# START OF SUPPLIED DATA

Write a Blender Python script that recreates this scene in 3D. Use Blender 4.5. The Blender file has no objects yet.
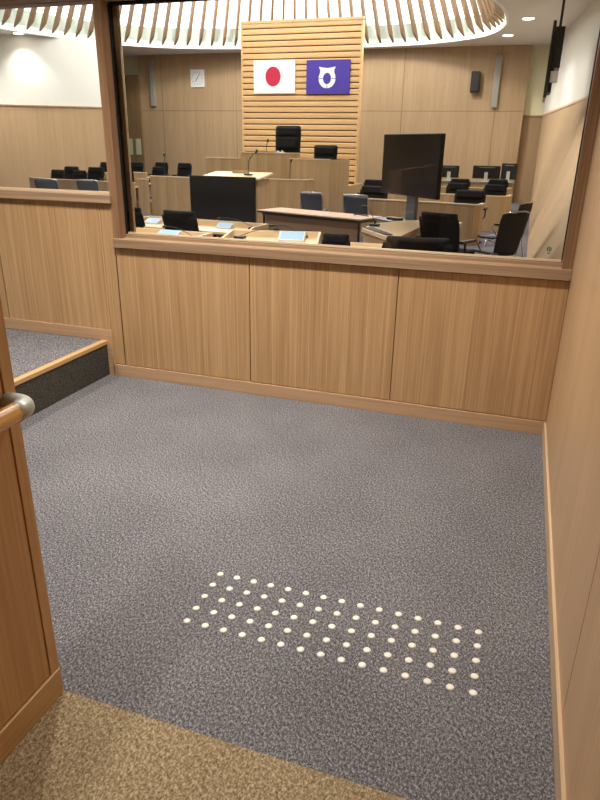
import bpy, bmesh, math, random
from mathutils import Vector, Matrix
random.seed(7)
C = bpy.context.scene.collection
F = -0.37            # chamber floor level; the gallery floor is 0
CEIL = 4.42

# ------------------------------------------------------------------ materials
def mat(name):
    m = bpy.data.materials.new(name); m.use_nodes = True
    nt = m.node_tree; b = nt.nodes['Principled BSDF']
    return m, nt, b
def srgb(r, g, b):
    f = lambda c: (c/255/12.92) if c/255 <= .04045 else ((c/255+.055)/1.055)**2.4
    return (f(r), f(g), f(b), 1)
def plain(name, rgb, rough=.5, metal=0, spec=.5, emit=0, emit_col=None):
    m, nt, b = mat(name)
    b.inputs['Base Color'].default_value = srgb(*rgb)
    b.inputs['Roughness'].default_value = rough
    b.inputs['Metallic'].default_value = metal
    b.inputs['Specular IOR Level'].default_value = spec
    n = nt.nodes.new('ShaderNodeTexNoise'); n.inputs['Scale'].default_value = 35
    r = nt.nodes.new('ShaderNodeMapRange'); r.inputs['To Min'].default_value = max(0, rough-.05); r.inputs['To Max'].default_value = min(1, rough+.05)
    nt.links.new(n.outputs['Fac'], r.inputs['Value']); nt.links.new(r.outputs[0], b.inputs['Roughness'])
    if emit:
        b.inputs['Emission Color'].default_value = srgb(*(emit_col or rgb)); b.inputs['Emission Strength'].default_value = emit
    return m
def wood(name, dark, light, grain='z', strip=.1, strip_amt=.5, rough=.42, seam=0, fine=95, joints=None):
    """straight-grained veneer; grain runs along `grain`, laid in strips of width `strip`"""
    m, nt, b = mat(name); N = nt.nodes; L = nt.links
    tc = N.new('ShaderNodeTexCoord'); sep = N.new('ShaderNodeSeparateXYZ'); L.new(tc.outputs['Object'], sep.inputs[0])
    def math_(op, a, c=None):
        n = N.new('ShaderNodeMath'); n.operation = op
        for i, v in enumerate((a, c)):
            if v is None: continue
            if isinstance(v, (int, float)): n.inputs[i].default_value = v
            else: L.new(v, n.inputs[i])
        return n.outputs[0]
    X, Y, Z = sep.outputs
    if grain == 'z': u, v = math_('ADD', X, math_('MULTIPLY', Y, .97)), Z
    elif grain == 'x': u, v = math_('ADD', Z, math_('MULTIPLY', Y, .97)), X
    else: u, v = math_('ADD', Z, math_('MULTIPLY', X, .97)), Y
    cell = math_('FLOOR', math_('DIVIDE', u, strip))
    comb = N.new('ShaderNodeCombineXYZ')
    L.new(math_('MULTIPLY', u, fine), comb.inputs[0]); L.new(math_('MULTIPLY', v, 1.3), comb.inputs[1]); L.new(math_('MULTIPLY', cell, 7.3), comb.inputs[2])
    n1 = N.new('ShaderNodeTexNoise'); n1.inputs['Scale'].default_value = 1; n1.inputs['Detail'].default_value = 3; n1.inputs['Roughness'].default_value = .65
    L.new(comb.outputs[0], n1.inputs['Vector'])
    comb2 = N.new('ShaderNodeCombineXYZ')
    L.new(math_('MULTIPLY', u, 9), comb2.inputs[0]); L.new(math_('MULTIPLY', v, .5), comb2.inputs[1]); L.new(math_('MULTIPLY', cell, 3.1), comb2.inputs[2])
    n2 = N.new('ShaderNodeTexNoise'); n2.inputs['Scale'].default_value = 1; n2.inputs['Detail'].default_value = 2
    L.new(comb2.outputs[0], n2.inputs['Vector'])
    wn = N.new('ShaderNodeTexWhiteNoise'); wn.noise_dimensions = '1D'; L.new(cell, wn.inputs['W'])
    t = math_('ADD', math_('MULTIPLY', n1.outputs['Fac'], .66), math_('MULTIPLY', n2.outputs['Fac'], .34))
    t = math_('ADD', t, math_('MULTIPLY', math_('SUBTRACT', wn.outputs['Value'], .5), strip_amt*.35))
    if seam:   # pale line where two veneer strips meet
        fr = math_('FRACT', math_('DIVIDE', u, strip))
        ln = math_('LESS_THAN', fr, seam/strip)
        t = math_('ADD', t, math_('MULTIPLY', ln, .22))
    ramp = N.new('ShaderNodeMapRange'); ramp.inputs['From Min'].default_value = .3; ramp.inputs['From Max'].default_value = .72
    L.new(t, ramp.inputs['Value'])
    mix = N.new('ShaderNodeMix'); mix.data_type = 'RGBA'
    mix.inputs[6].default_value = srgb(*dark); mix.inputs[7].default_value = srgb(*light)
    L.new(ramp.outputs[0], mix.inputs[0])
    col = mix.outputs[2]
    if joints:
        ju, jv, v0 = joints
        a = math_('LESS_THAN', math_('FRACT', math_('DIVIDE', u, ju)), .022/ju)
        c = math_('LESS_THAN', math_('ABSOLUTE', math_('SUBTRACT', v, jv)), .012) if jv else 0
        mx = math_('MAXIMUM', a, c)
        m2 = N.new('ShaderNodeMix'); m2.data_type = 'RGBA'
        L.new(math_('MULTIPLY', mx, .55), m2.inputs[0]); L.new(col, m2.inputs[6]); m2.inputs[7].default_value = srgb(70, 52, 36)
        col = m2.outputs[2]
    L.new(col, b.inputs['Base Color'])
    b.inputs['Roughness'].default_value = rough
    b.inputs['Specular IOR Level'].default_value = .35
    bp = N.new('ShaderNodeBump'); bp.inputs['Strength'].default_value = .06; bp.inputs['Distance'].default_value = .002
    L.new(n1.outputs['Fac'], bp.inputs['Height']); L.new(bp.outputs[0], b.inputs['Normal'])
    return m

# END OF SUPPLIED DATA

DIRECTION →
Quote, exactly and only, the lines from the first line of the data above through the line containing "CEIL = 4.42". The pictures do not belong in it.

WRITTEN RESPONSE →
Write a Blender Python script that recreates this scene in 3D. Use Blender 4.5. The Blender file has no objects yet.
import bpy, bmesh, math, random
from mathutils import Vector, Matrix
random.seed(7)
C = bpy.context.scene.collection
F = -0.37            # chamber floor level; the gallery floor is 0
CEIL = 4.42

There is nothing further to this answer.